Retail sales rose broadly in October and a gauge of New York state manufacturing showed growth this month for the first time since May, suggesting the economy started the fourth quarter with vigor.

Another report showed wholesale prices fell during October as gasoline prices dropped, signaling a cooling of fuel-driven inflation pressures that have hit consumers' pocketbooks.

This is more than enough to keep the economy going, said Eric Green, chief U.S. economist at TD Securities in New York.

The U.S. economy appears to be gaining strength following a dicey summer where a political battle over the national debt damaged confidence and Japan's March earthquake disaster rippled through the country's factories.

But it is by no measure out of the woods.

Europe's snowballing debt crisis looks likely to push the United States back into recession early next year, research from the San Francisco Federal Reserve Bank showed on Monday, although many economists' predictions are less dire.

The economy is showing some resilience at this point which is encouraging, said Sean Incremona, and economist at 4CAST in New York. But we really want to see this sustained and there are a lot of risks to the outlook that could easily bump us off again.

Total retail sales increased 0.5 percent last month, the Commerce Department said on Tuesday. That was a more modest gain than September's reading but above economists' expectations.

Separately, the New York Fed's Empire State general business conditions index rose to 0.61, its strongest reading since May, from minus 8.48 the month before. Economists polled by Reuters had expected a negative reading.

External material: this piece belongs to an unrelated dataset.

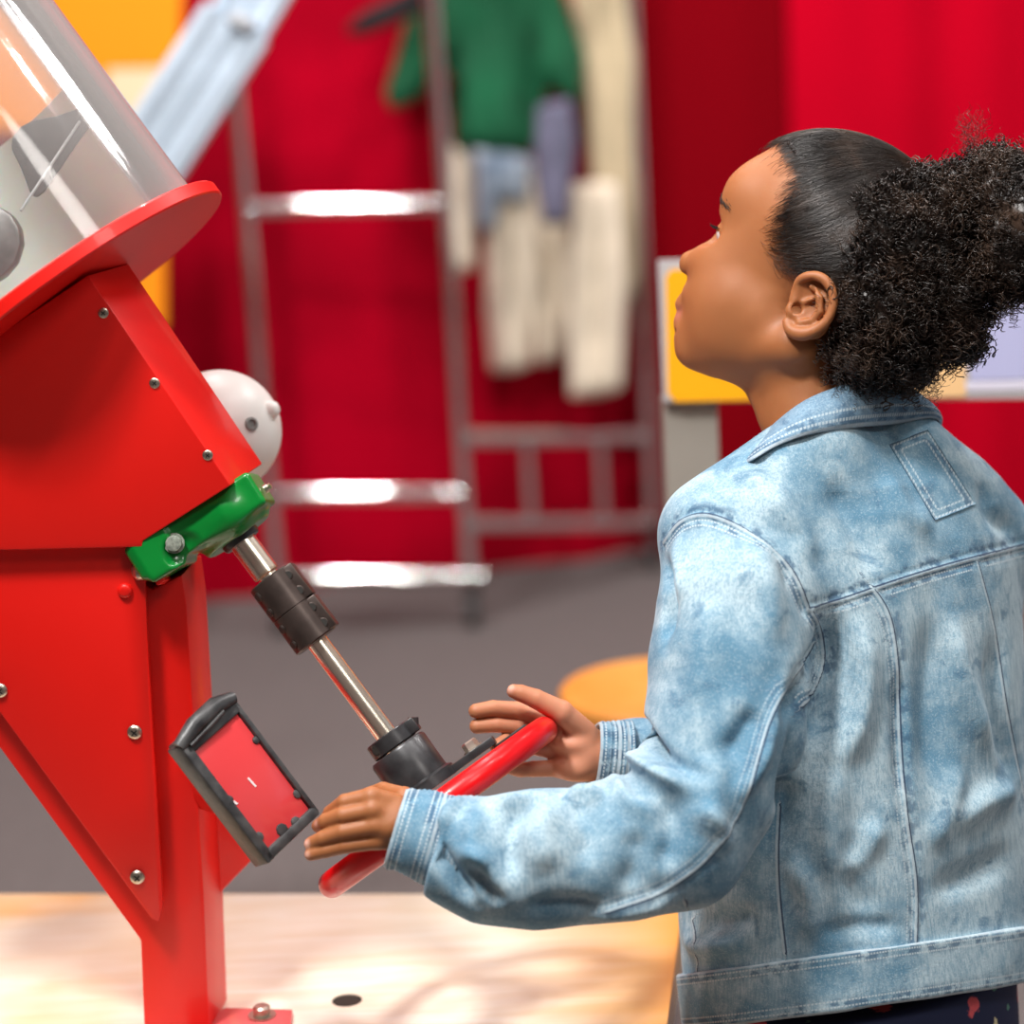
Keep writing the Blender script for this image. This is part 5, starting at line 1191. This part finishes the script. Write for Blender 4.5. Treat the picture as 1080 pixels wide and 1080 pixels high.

With signs of strength from consumers and factories, economic growth during the fourth quarter might even exceed the 2.5 percent annual rate clocked during the previous three-month period, Barclays Capital said in a report.

U.S. stocks rose despite fears over the European crisis, while government debt prices pared gains on the U.S. data. The dollar held gains against the euro.

In the 12 months to October, retail sales were up 7.2 percent. While October's retail sales report showed broad gains, weak income growth remains a constraint.

Consumer spending -- which accounts for more than two-thirds of U.S. economic activity -- rose at its fastest pace in nearly a year in the third quarter. But households are significantly cutting back on saving to fund their spending.

Wal-Mart Stores Inc. Chief Executive Mike Duke said the retail giant's U.S. customers were still worried about jobs and only one in 10 mothers taking part in its surveys view the economy as good.

With food prices rising faster than most wages, some shoppers were concerned about holiday meals, the company said.

Retail sales last month rose as receipts from motor vehicle dealers increased 0.4 percent, adding to the prior month's 4.2 percent gain.

Excluding autos, retail sales rose 0.6 percent, the largest increase in seven months, after advancing 0.5 percent in September.

Sales at food and beverage stores increased 1.1 percent, while receipts at sporting goods, hobby, book and music stores gained 1.3 percent. Sales of electronics and appliances soared 3.7 percent, while receipts from building material retailers increased 1.5 percent.

But clothing store sales fell 0.7 percent last month, the largest decline since December 2010, while furniture sales declined 0.7 percent.

Receipts at gasoline stations fell 0.4 percent last month after rising 0.7 percent. The decline reflects weak gasoline prices. According to the U.S. Energy Information Administration, gasoline prices fell 4.39 percent or 16 cents to $3.506 a gallon in October.

Excluding gasoline, retail sales rose 0.7 percent.


Lower gasoline and consumer goods costs depressed prices received by farms, factories and refineries last month.

Excluding volatile food and energy, core wholesale prices were flat last month after climbing 0.2 percent in September.

Weak gasoline prices, combined with subsiding inflation pressures should ease the burden on stretched household budgets and support holiday shopping.

Core retail sales, which exclude autos, gasoline and building materials, rose 0.7 percent in October after advancing 0.5 percent the prior month. Core sales correspond most closely with the consumer spending component of the government's gross domestic product report.

However, not all data showed economic vigor. U.S. business inventories failed to increase in September for the first time since December 2009, the Commerce Department said in a separate report. That pointed to a likely downward revision to the third-quarter growth estimate.